If you’re wondering what foods are typically featured on eating contest menus, there’s no limit. Chicken wings, bratwurst, cow brains, baked beans, cabbage, blueberry cobbler, asparagus, chili, crab cakes, burritos and sticks of butter have been competitively ingested. Yes, I said butter. It’s no wonder that paramedics, heart surgeons and HAZMAT crew members are on staff for each event.

I’ll be honest. Integrating eating with traditional sports like baseball, football and wheelbarrow racing is, for me, hard to swallow. Not as hard as finding a hair on my toothbrush or watching Jersey Shore. But still! Making a sport out of something we do anyway trivializes the concept of athletics. What’s next? Competitive breathing? Olympic laundry folding?

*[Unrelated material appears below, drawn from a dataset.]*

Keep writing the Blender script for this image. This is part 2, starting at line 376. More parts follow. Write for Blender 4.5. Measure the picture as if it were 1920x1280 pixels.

The world collectively held our breath as Joe Frazier and Muhammed Ali duked it out in the Thrilla in Manilla, history’s most famous fight. We shed tears of joy when the U.S. hockey team defeated the Soviet Union in the 1980 Olympics. We sighed and said “whatever” the last time Brett Favre announced his retirement. It seems a little far-fetched to picture audience members getting emotional when Takeru Kobayashi set a 53 hotdog world record. Maybe his roommate got a little choked up…the next day. I wonder if Kobayashi is also a champion defecator. There’s a natural connection there, like with acting and directing.

Maybe I’m just old-fashioned and need to get used to this new definition of athletics. Perhaps by the time my nine-year-old son Andrew is a teenager, competitive eating will be a high school sport with tournaments held in the cafeteria. Maybe he’ll earn a letter jacket, or a college scholarship. Hmm. Maybe I could get used to it after all.